# [Task goal]
Look through the data below and output, unchanged, every line from the one holding "Write the bpy" through the one holding "S.camera = cam", inclusive. Skip the pictures.

# [Material supplied]
- - - - - - -

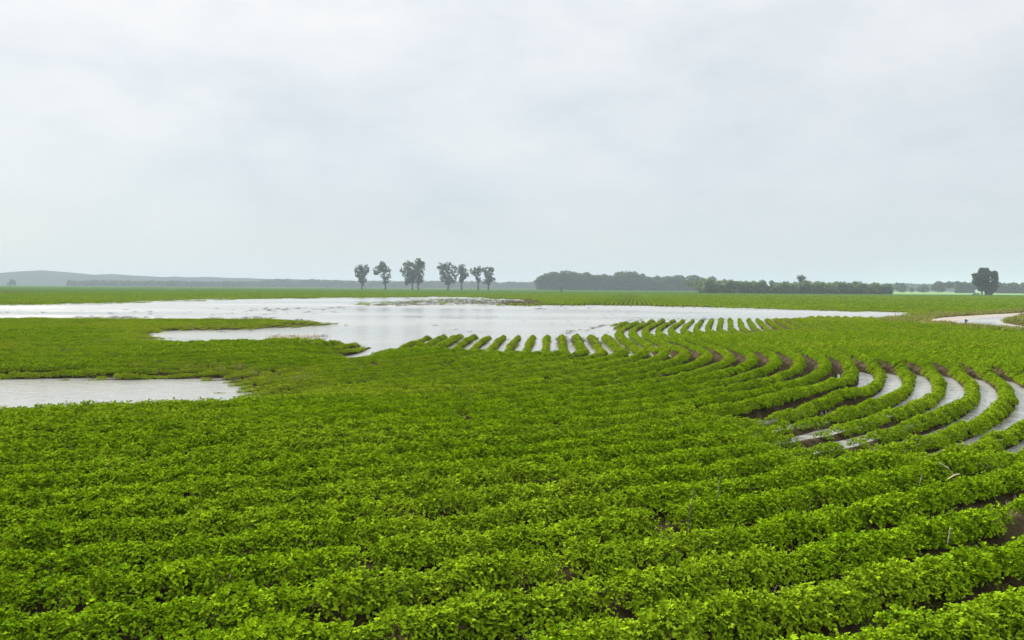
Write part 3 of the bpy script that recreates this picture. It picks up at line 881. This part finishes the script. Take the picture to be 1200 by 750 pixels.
def build_row_trees():
    grp = 'scattered trees standing in a row on the far field'
    s = 1 / 5.4545
    def L(foot, base, *ls): return [((x - foot) * s, (base - y) * s, rx * s, rz * s) for x, y, rx, rz in ls]
    def Tp(foot, base, *ps): return [(0.0, [((x - foot) * s, (base - y) * s) for x, y in ps])]
    D = 680
    T = [
        (424, 133, 266, [(112, 140, 26, 30), (150, 138, 30, 28), (130, 122, 26, 16), (108, 172, 22, 20), (135, 170, 26, 26), (137, 205, 24, 22), (140, 228, 12, 12)],
         [(133, 215), (132, 160)], 'leftmost tree of the row, a lone top-heavy crown narrowing to its trunk'),
        (451.5, 283, 266, [(262, 105, 18, 18), (232, 140, 28, 24), (270, 132, 30, 26), (297, 142, 20, 24), (225, 162, 18, 10), (285, 175, 28, 24), (290, 205, 22, 18), (278, 222, 12, 12)],
         [(284, 210), (272, 150)], 'second tree of the row from the left, with a bough jutting left'),
        (483, 452, 270, [(430, 112, 30, 22), (400, 145, 22, 16), (450, 140, 30, 30), (415, 172, 24, 18), (452, 175, 26, 24), (425, 210, 20, 14), (445, 215, 18, 18), (412, 230, 10, 8)],
         [(452, 215), (442, 150)], 'broad open tree touching the tallest tree on its left side'),
        (490, 490, 270, [(487, 88, 18, 20), (508, 100, 22, 14), (495, 125, 28, 26), (502, 160, 22, 26), (488, 185, 24, 24), (507, 198, 16, 16), (494, 218, 20, 14)],
         [(490, 215), (492, 140)], 'tallest tree of the row, with a ragged pointed top'),
        (525, 683, 275, [(640, 130, 28, 24), (680, 122, 34, 24), (715, 140, 26, 26), (650, 165, 30, 24), (695, 170, 34, 28), (725, 178, 18, 22), (660, 205, 28, 22), (700, 212, 30, 24), (680, 232, 16, 12)],
         [(684, 235), (680, 170)], 'biggest broadest tree of the row, with a wide dense crown on a thick trunk'),
        (540.5, 766, 274, [(768, 132, 20, 20), (755, 160, 18, 26), (785, 158, 22, 26), (772, 190, 24, 22), (800, 182, 14, 14), (765, 215, 14, 14)],
         [(766, 225), (772, 170)], 'narrow vase shaped tree just right of the broadest one'),
        (560, 873, 273, [(845, 150, 24, 22), (880, 140, 22, 20), (862, 165, 28, 20), (872, 195, 18, 22), (878, 220, 15, 14), (835, 142, 14, 10)],
         [(873, 215), (864, 165)], 'slim tree second from the right end of the row, leaning crown on a tall trunk'),
        (572, 938, 273, [(925, 145, 26, 20), (955, 142, 20, 16), (938, 172, 28, 22), (962, 205, 24, 12), (920, 215, 20, 14), (945, 200, 20, 20), (940, 228, 12, 10)],
         [(938, 220), (936, 165)], 'rightmost tree of the row, with a bough jutting right'),
    ]
    for i, (px, foot, base, ls, ps, lab) in enumerate(T):
        make_tree('field_tree', px, D, L(foot, base, *ls), Tp(foot, base, *ps), lab, 'tree', grp, trunk_r=0.62 if i != 4 else 0.85, density=58, size=0.5, seed=20 + i, gaps=0.36, fat=1.26 if i in (2, 3) else 1.10)
    # dark tree by the track
    s6 = 1 / 6.0
    def L6(foot, base, *ls): return [((x - foot) * s6, (base - y) * s6, rx * s6, rz * s6) for x, y, rx, rz in ls]
    make_tree('dark_tree', 1153.5, 486, L6(925, 272, (905, 110, 22, 22), (932, 108, 16, 18), (870, 140, 26, 16), (850, 132, 14, 7), (905, 150, 38, 30), (985, 135, 22, 20),
              (996, 165, 20, 28), (880, 180, 28, 24), (915, 190, 30, 28), (990, 205, 20, 28), (958, 208, 24, 18), (900, 222, 24, 22), (955, 235, 26, 24), (980, 240, 20, 20), (945, 258, 20, 12), (935, 140, 20, 18), (955, 122, 24, 14), (985, 118, 16, 12)),
              [((905 - 925) * s6, [((905 - 925) * s6, 6), ((905 - 925) * s6, 18)]), ((960 - 925) * s6, [((955 - 925) * s6, 5), ((980 - 925) * s6, 17)])],
              'darkest dense tree with a full crown on two stems, alone near the right edge', 'tree', None, trunk_r=0.42, density=130, size=0.42, seed=60, gaps=0.05, fat=1.34)
    make_tree('bush', 1143.5, 479, [(0, 1.0, 3.2, 1.2), (2.5, 1.2, 2, 1.2), (-2.6, .7, 2, .8)], [(0, [(0.2, 0.6), (0.4, 1.2)])], 'low dark bush at the left foot of the darkest two stemmed tree', 'bush',
              None, trunk_r=0.12, density=60, size=0.25, seed=61, gaps=0.2)
    # distant single trees
    make_tree('emergent_tree', 938.5, 504, [(0, 19.8, 4.5, 2.4), (-3.5, 18.2, 4, 2.2), (3, 17.8, 4, 2.4), (0, 16.5, 5, 3.5), (0, 12, 5, 4)], [(0, [(0, 9), (0, 19)])],
              'single taller tree rising above the top of the greener wood', 'tree', None, trunk_r=0.3, density=40, size=0.4, seed=62)
    k = 0
    for px, dist, ls, lab in [
        (1055, 893, [(0, 8, 6.5, 3.4), (-3, 5, 4.5, 3), (3.2, 5, 4.5, 3), (0, 3, 6, 2.6)], 'round topped hazy tree just right of the end of the wood'),
        (1067, 964, [(0, 3.8, 3, 2), (1.6, 2.4, 2.4, 1.8)], 'smallest hazy tree in the gap right of the round topped one'),
        (1081, 929, [(0, 6, 5.5, 3), (-4, 4, 4, 2.6), (4, 4, 4, 2.6), (0, 2.4, 6, 2)], 'middle hazy spreading tree between the wood and the dark tree'),
        (1099, 893, [(-1, 10, 4.5, 3), (4, 8, 4, 3), (-5, 6, 4, 3), (0, 5, 7, 3.6), (5, 3.5, 3.6, 3)], 'tall lumpy hazy tree right of the middle spreading one'),
        (14, 1350, [(0, 4.6, 3.6, 2.6), (-2.6, 2.4, 3.4, 2), (2.8, 2.4, 3, 2)], 'pale hazy tree below the hill at the left edge'),
        (109, 1400, [(0, 4.6, 2.0, 1.6), (1.6, 3.4, 1.6, 1.4), (-1.4, 2.8, 1.4, 1.2)], 'small hazy lone tree in front of the left hills'),
        (201, 1350, [(0, 5.0, 3.6, 2.2), (-3, 3, 3.4, 2), (3, 3, 3.4, 2)], 'pale hazy bushy tree halfway between the hill and the tree row')]:
        make_tree('distant_tree', px, dist, ls, [(0, [(0, 2), (0, 4)])], lab, 'tree', None, trunk_r=0.5, density=46, size=0.75, seed=70 + k, gaps=0.34)
        k += 1


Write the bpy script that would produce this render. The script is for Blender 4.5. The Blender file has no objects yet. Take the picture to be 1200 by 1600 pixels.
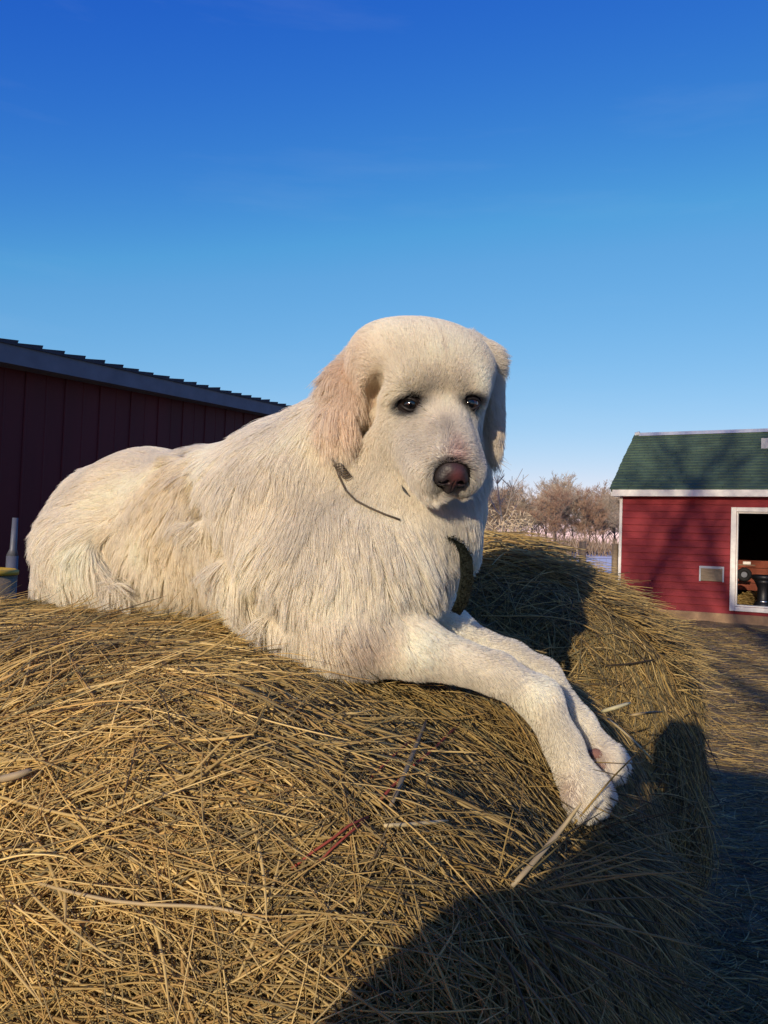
import bpy, bmesh, math, random
import numpy as np
from mathutils import Vector, Matrix
from mathutils.kdtree import KDTree

random.seed(7)
rng = np.random.default_rng(11)
S = bpy.context.scene
COL = S.collection

# ------------------------------------------------------------------ camera
FPX = 1220.0
PITCH = math.atan(42 / FPX)
ROLL = math.radians(2.0)
EYE = 1.55
_F0 = np.array([0, math.cos(PITCH), math.sin(PITCH)])
_R0 = np.array([1.0, 0, 0])
_U0 = np.cross(_R0, _F0)
CR = _R0 * math.cos(ROLL) + _U0 * math.sin(ROLL)
CU = -_R0 * math.sin(ROLL) + _U0 * math.cos(ROLL)
CF = _F0
CC = np.array([0, 0, EYE])


def P(px, py, d):
    """point seen at photo pixel (px,py), d metres in front of the camera"""
    r = CF + (px - 600) / FPX * CR + (800 - py) / FPX * CU
    return CC + r * (d / r[1])


cd = bpy.data.cameras.new('camera')
cam = bpy.data.objects.new('camera', cd)
COL.objects.link(cam)
cd.sensor_fit = 'VERTICAL'
cd.sensor_height = 36.0
cd.lens = FPX / 1600 * 36.0
cd.clip_start = 0.02
cd.clip_end = 2000
M3 = Matrix(((CR[0], CU[0], -CF[0]), (CR[1], CU[1], -CF[1]), (CR[2], CU[2], -CF[2])))
cam.matrix_world = Matrix.Translation(CC) @ M3.to_4x4()
S.camera = cam

# ------------------------------------------------------------------ light
SUN_AZ = math.radians(22)      # sunlight travels towards this azimuth (from +Y to +X)
SUN_EL = math.radians(15.5)
world = bpy.data.worlds.new('World')
S.world = world
world.use_nodes = True
wn, wl = world.node_tree.nodes, world.node_tree.links
bg = wn['Background']
sky = wn.new('ShaderNodeTexSky')
sky.sky_type = 'NISHITA'
sky.sun_disc = False
sky.sun_elevation = SUN_EL
sky.sun_rotation = math.pi + SUN_AZ
sky.altitude = 200
sky.air_density = 1.0
sky.dust_density = 0.3
sky.ozone_density = 2.6
bg.inputs[1].default_value = 0.15
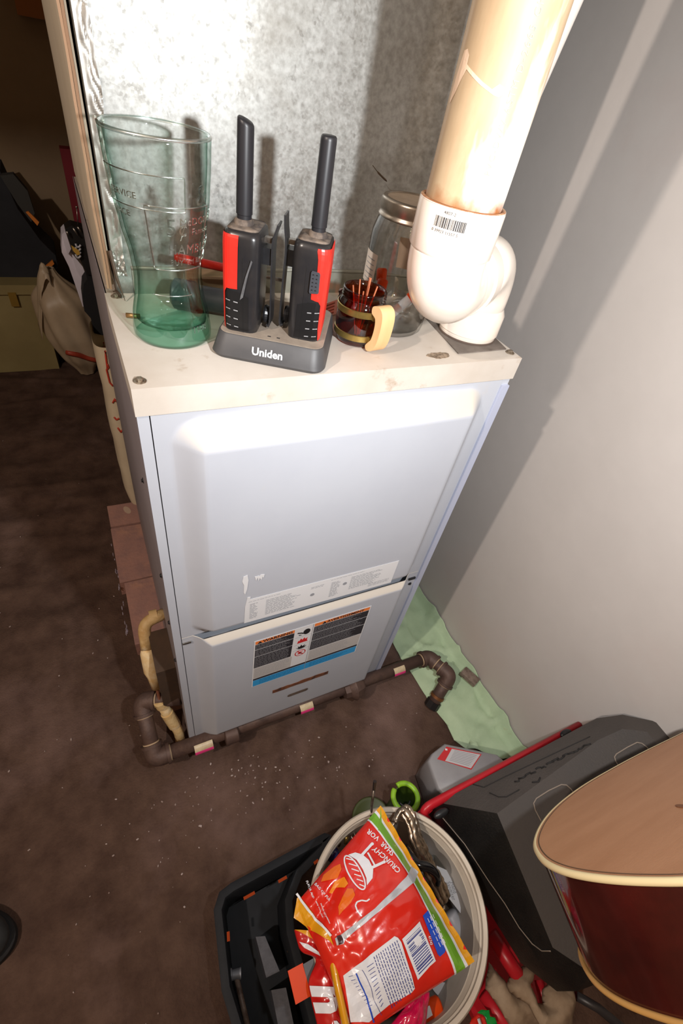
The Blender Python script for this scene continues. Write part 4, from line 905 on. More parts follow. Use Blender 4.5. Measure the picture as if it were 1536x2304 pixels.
# ------------------------------------------------------------------ bucket
KX, KY, KZ, KR = .2150, -.4065, .26, .1300
buk = thing('bucket', 'round cream plastic bucket full of odds and ends', 'bucket', (KX, KY, .001))
M_buk = mat('cream_bucket', rgb(214, 204, 188), rgb(200, 188, 170), rough=.5, scale=12, c3=rgb(170, 155, 138), s3=22, t3=(.6, .8))
M_buki = mat('bucket_inside_grey', rgb(192, 186, 176), rgb(170, 162, 150), rough=.45, scale=8)
bm = bmesh.new(); lathe(bm, [(.001, .001), (.098, .001), (.102, .004), (.118, .195), (.1215, .196), (.1215, .2), (.119, .201), (.1225, .245), (.1265, .246), (KR, .251), (KR, KZ - .003), (KR - .0025, KZ), (KR - .0045, KZ - .001), (.1225, KZ - .003), (.1225, KZ - .010), (.1205, KZ - .012), (.1205, KZ - .018), (.119, KZ - .020), (.119, KZ - .027), (.1175, KZ - .029)], 96, Matrix.Translation((KX, KY, 0)), caps=False)
obj('rim', bm, M_buk, buk, auto=40)
bm = bmesh.new(); lathe(bm, [(.1175, KZ - .029), (.114, .15), (.098, .008), (.001, .007)], 96, Matrix.Translation((KX, KY, 0)), caps=False); obj('inner_wall', bm, M_buki, buk, smooth=True)
def inb(u, v, z): return on(2, z, u, v)
M_hw = mat('mixed_hardware', rgb(70, 62, 56), rgb(120, 108, 96), rough=.5, metal=.4, scale=60)
bm = bmesh.new(); rr = random.Random(4)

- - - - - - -

# [Exercise result]
Write the bpy script that would produce this render. The script is for Blender 4.5. The Blender file has no objects yet. Take the picture to be 1200 by 1600 pixels.
import bpy, bmesh, math, random
import numpy as np
from mathutils import Vector, Matrix
from mathutils.kdtree import KDTree

random.seed(7)
rng = np.random.default_rng(11)
S = bpy.context.scene
COL = S.collection

# ------------------------------------------------------------------ camera
FPX = 1220.0
PITCH = math.atan(42 / FPX)
ROLL = math.radians(2.0)
EYE = 1.55
_F0 = np.array([0, math.cos(PITCH), math.sin(PITCH)])
_R0 = np.array([1.0, 0, 0])
_U0 = np.cross(_R0, _F0)
CR = _R0 * math.cos(ROLL) + _U0 * math.sin(ROLL)
CU = -_R0 * math.sin(ROLL) + _U0 * math.cos(ROLL)
CF = _F0
CC = np.array([0, 0, EYE])


def P(px, py, d):
    """point seen at photo pixel (px,py), d metres in front of the camera"""
    r = CF + (px - 600) / FPX * CR + (800 - py) / FPX * CU
    return CC + r * (d / r[1])


cd = bpy.data.cameras.new('camera')
cam = bpy.data.objects.new('camera', cd)
COL.objects.link(cam)
cd.sensor_fit = 'VERTICAL'
cd.sensor_height = 36.0
cd.lens = FPX / 1600 * 36.0
cd.clip_start = 0.02
cd.clip_end = 2000
M3 = Matrix(((CR[0], CU[0], -CF[0]), (CR[1], CU[1], -CF[1]), (CR[2], CU[2], -CF[2])))
cam.matrix_world = Matrix.Translation(CC) @ M3.to_4x4()
S.camera = cam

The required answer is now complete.